O rico material para análise que o protagonista produz diz da especialidade do autor em descortinar e dissecar conteúdos humanos com minúcia machadiana. Porém se esse está para o realismo e engendra no campo do comportamento, Ronaldo mais ao neonaturalismo, aprofunda a pesquisa no âmbito científico da psicanálise, com conteúdos centrados numa provável patologia que dá distinção a seus personagens e, sobremaneira, em Calunga. Assim, desce ao abismo das relações instintivas, das taras, do medo, da ira e da morbidez para justificar ações e palavras do personagem.

Sua sintaxe merece estudo aprofundado.
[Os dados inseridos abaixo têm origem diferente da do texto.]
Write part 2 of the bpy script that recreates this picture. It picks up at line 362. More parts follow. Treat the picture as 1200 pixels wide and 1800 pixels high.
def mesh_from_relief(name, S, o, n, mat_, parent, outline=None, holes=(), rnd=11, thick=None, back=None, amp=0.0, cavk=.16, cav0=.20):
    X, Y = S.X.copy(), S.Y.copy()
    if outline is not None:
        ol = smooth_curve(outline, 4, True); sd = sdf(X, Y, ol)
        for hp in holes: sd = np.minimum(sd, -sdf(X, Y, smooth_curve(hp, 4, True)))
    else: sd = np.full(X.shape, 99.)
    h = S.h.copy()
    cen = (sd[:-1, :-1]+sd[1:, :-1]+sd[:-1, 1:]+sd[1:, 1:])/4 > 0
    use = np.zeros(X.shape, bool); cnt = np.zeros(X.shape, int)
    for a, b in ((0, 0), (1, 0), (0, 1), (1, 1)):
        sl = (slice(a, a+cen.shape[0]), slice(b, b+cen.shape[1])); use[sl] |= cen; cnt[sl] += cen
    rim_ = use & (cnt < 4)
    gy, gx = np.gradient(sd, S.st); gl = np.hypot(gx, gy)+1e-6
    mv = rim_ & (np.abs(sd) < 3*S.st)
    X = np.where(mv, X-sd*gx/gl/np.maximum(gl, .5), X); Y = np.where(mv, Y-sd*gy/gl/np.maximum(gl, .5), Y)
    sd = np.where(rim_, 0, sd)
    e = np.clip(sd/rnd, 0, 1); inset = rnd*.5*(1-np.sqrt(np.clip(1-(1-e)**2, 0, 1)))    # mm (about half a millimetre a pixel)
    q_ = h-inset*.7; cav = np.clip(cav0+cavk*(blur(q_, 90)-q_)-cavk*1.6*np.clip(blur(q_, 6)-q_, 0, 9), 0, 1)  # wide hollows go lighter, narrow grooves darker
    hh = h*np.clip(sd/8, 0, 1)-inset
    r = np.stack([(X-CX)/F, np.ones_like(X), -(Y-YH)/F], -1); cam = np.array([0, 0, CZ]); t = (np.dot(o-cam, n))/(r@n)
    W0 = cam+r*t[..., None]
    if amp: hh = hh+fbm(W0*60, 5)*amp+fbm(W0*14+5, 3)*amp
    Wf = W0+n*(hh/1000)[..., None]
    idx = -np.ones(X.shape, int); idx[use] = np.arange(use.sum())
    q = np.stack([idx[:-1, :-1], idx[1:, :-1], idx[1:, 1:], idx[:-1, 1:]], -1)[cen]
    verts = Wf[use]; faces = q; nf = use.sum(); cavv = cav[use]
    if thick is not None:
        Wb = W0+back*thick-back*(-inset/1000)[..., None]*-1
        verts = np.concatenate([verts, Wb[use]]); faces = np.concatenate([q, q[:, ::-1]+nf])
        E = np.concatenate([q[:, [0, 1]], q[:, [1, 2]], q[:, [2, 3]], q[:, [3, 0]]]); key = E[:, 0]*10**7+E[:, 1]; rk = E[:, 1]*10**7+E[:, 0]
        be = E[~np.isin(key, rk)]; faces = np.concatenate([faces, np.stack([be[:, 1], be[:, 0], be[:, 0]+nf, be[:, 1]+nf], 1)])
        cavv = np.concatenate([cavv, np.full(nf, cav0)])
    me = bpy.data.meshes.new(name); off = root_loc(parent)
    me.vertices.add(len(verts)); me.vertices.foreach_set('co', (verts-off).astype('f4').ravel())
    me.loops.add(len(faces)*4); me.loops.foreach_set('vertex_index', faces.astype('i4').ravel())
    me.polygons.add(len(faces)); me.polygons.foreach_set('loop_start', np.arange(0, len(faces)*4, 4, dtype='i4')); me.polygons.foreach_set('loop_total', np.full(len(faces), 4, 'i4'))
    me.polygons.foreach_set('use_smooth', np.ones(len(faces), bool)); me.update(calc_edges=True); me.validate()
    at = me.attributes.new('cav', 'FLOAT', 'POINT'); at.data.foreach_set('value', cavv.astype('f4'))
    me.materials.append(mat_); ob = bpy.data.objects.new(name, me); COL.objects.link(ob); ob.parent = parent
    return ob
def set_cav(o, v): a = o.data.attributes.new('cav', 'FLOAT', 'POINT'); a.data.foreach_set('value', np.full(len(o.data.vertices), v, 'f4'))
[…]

No conto, digo na prosa contemporânea, em que se exige mais objetividade e se quer garantir excelência ao gênero como o fizeram Machado e Duílio Gomes, Ronaldo desafia as convenções e faz uso de conotação, metáforas e outras figuras de linguagem, trazendo as influencias de sua poética, - essa também muito rica em criticidade -, porém não destoa do tom objetivo, cientifico e social da obra. Sem dúvidas, o seu transito pelos gêneros o tornaram um “exper” na arte de escrever.
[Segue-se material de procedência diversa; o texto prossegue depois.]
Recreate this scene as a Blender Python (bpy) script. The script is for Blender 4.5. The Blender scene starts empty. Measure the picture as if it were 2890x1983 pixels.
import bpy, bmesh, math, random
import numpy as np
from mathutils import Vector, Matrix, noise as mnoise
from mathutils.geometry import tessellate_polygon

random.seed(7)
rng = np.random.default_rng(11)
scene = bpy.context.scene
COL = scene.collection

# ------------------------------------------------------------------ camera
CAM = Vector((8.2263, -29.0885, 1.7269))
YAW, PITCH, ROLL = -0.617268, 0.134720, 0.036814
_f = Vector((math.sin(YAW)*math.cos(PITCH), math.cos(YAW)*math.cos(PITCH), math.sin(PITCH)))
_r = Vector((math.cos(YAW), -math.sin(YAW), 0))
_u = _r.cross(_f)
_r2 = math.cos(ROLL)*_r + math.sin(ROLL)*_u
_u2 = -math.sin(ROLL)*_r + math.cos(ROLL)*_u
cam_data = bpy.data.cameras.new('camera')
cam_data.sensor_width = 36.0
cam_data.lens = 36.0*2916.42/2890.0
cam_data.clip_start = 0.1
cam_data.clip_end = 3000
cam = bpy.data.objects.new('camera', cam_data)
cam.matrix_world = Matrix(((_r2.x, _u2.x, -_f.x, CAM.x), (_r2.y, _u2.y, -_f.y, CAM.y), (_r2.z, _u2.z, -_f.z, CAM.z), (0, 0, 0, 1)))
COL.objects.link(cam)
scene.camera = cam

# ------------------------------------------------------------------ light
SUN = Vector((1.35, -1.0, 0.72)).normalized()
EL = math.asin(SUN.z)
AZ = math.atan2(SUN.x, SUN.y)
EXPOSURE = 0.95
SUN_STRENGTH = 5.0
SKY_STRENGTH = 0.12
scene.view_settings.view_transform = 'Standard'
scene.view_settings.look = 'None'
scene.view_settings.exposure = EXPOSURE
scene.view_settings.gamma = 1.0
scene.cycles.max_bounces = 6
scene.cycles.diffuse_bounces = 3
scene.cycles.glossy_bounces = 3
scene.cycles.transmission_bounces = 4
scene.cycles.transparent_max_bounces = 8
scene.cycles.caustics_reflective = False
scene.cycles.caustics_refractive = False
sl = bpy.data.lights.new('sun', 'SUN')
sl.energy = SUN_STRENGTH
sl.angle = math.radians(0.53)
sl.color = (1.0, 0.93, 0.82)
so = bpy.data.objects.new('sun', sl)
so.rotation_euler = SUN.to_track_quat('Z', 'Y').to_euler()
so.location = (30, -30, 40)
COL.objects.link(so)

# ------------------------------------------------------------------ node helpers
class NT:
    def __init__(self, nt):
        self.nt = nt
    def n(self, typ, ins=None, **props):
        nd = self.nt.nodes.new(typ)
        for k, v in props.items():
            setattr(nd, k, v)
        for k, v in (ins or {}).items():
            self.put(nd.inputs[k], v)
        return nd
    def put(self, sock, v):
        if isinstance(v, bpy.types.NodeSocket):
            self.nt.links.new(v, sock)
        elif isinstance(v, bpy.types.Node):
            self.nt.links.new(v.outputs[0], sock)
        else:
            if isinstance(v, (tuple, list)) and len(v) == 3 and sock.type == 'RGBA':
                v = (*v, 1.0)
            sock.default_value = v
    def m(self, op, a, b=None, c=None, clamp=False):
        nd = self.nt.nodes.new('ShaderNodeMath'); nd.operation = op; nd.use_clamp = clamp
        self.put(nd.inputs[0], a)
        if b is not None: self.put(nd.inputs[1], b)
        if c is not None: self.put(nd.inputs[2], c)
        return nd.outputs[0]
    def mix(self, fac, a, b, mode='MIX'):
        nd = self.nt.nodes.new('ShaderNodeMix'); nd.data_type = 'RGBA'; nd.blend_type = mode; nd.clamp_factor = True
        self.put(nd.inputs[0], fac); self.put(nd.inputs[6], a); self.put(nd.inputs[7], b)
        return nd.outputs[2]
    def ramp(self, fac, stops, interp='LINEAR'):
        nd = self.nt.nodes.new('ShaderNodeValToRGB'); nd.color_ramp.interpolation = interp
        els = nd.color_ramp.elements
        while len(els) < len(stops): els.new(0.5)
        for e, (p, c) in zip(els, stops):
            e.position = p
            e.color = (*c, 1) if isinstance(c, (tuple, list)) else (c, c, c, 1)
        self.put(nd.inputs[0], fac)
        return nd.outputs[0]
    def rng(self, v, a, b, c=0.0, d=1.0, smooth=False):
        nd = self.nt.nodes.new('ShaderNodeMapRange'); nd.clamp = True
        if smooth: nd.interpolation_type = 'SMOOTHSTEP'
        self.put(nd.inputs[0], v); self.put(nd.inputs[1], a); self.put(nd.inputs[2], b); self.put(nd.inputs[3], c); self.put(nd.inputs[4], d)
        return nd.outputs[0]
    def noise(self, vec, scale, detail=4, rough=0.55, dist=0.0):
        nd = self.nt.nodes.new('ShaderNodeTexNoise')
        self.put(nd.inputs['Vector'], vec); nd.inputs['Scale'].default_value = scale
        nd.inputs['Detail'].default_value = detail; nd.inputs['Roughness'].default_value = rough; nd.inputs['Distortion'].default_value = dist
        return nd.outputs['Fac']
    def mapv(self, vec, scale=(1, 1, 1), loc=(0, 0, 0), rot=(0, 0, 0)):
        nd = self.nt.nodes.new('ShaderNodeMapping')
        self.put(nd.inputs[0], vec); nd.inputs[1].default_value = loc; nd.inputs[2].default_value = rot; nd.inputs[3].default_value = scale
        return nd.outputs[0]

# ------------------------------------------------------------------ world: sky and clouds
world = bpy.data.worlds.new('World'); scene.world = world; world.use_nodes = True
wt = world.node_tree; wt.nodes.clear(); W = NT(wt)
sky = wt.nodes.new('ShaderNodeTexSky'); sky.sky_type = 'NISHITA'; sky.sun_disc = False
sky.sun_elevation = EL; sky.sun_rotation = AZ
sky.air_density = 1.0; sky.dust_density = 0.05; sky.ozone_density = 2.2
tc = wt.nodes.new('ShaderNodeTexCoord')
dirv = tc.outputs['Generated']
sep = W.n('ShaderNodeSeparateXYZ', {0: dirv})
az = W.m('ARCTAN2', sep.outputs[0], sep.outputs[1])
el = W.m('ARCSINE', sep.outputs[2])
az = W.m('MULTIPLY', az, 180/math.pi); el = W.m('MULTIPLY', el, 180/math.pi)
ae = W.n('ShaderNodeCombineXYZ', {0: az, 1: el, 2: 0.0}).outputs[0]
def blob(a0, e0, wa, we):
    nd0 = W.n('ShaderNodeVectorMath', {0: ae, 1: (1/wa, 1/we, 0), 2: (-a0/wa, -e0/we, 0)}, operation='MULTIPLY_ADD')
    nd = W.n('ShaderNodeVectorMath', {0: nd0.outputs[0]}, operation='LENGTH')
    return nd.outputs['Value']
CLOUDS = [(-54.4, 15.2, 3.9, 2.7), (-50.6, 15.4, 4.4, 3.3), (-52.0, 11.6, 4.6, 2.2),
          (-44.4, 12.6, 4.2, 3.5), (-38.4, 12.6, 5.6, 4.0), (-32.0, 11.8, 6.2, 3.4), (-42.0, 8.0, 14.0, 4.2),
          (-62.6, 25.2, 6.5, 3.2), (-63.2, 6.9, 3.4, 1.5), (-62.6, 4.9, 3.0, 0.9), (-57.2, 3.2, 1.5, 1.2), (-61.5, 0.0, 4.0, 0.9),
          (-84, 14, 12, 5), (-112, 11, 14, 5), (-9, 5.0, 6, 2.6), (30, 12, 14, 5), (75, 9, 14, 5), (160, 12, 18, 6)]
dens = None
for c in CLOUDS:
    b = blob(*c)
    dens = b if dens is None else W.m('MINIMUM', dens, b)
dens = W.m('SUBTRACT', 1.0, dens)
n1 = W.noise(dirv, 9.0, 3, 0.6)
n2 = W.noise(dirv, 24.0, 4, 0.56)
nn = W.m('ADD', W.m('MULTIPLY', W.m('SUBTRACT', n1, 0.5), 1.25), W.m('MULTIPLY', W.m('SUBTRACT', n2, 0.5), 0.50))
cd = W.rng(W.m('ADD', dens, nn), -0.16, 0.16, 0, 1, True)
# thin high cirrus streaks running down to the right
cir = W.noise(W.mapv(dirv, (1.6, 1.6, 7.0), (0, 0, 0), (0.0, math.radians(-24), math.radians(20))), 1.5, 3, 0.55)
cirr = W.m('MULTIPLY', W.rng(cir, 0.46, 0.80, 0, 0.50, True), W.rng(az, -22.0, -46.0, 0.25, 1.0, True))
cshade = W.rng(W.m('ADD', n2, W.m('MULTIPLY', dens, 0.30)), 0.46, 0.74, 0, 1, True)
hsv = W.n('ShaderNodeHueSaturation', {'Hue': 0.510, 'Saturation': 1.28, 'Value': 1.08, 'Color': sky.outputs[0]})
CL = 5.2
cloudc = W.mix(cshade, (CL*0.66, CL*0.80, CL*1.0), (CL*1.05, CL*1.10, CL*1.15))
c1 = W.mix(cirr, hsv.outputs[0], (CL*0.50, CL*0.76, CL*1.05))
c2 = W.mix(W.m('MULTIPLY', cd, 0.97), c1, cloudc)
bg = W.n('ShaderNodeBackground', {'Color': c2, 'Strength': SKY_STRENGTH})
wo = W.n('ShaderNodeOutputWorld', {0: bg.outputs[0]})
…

Ao leitor, sugere a vida do ser em abandono. Constrói para isso metáfora, metonímias, comparações e diversas interdisciplinaridades para que nelas o seu personagem venha refletir sua essências. São nesses elementos da sintaxe do autor que revelam sua genialidade.

“Uma luta de doze assaltos, de peso-pesado, é uma ópera”
“...três assaltos com protetor na cabeça, uma ária.”
“...Mas gosto não é ouriço ou porco espinho: os gostos são animais domésticos.”
“A memória tem um punho vigoroso, mas às vezes soca o vazio.”
“Nada pior que alcançar o queixo do nada.”
“Penso em mim como aquele saco.”

A escolha por esses personagens desajustados, a preferência pelo anti-herói denotam certo niilismo por apresentar as misérias humanas em todos os níveis, físico, psicológico e psicanalítico. Calunga, por isso, vive de exclusões e do fracasso emocional e tem acusados nas entrelinhas os desastres da relação familiar e os desvarios da autocondenação e da culpa. O autor que nos exige, desse modo, uma leitura no nível das significações e lá esconde razões de toda a fragilidade e contingencias que tornam mais verossímil.

Se há um questionamento a ser feito é da própria condição humana. O autor não fica na superficialidade-máscara; antes, o seu conto trata da interioridade para revelar as dicotomias do ser através de sentimentos, culpas e confrontos com seu inconsciente:

“Toda vez que treino e bato no saco, penso que estou batendo em mim mesmo.”

Ler Ronaldo é, sem dúvida alguma, ler um clássico.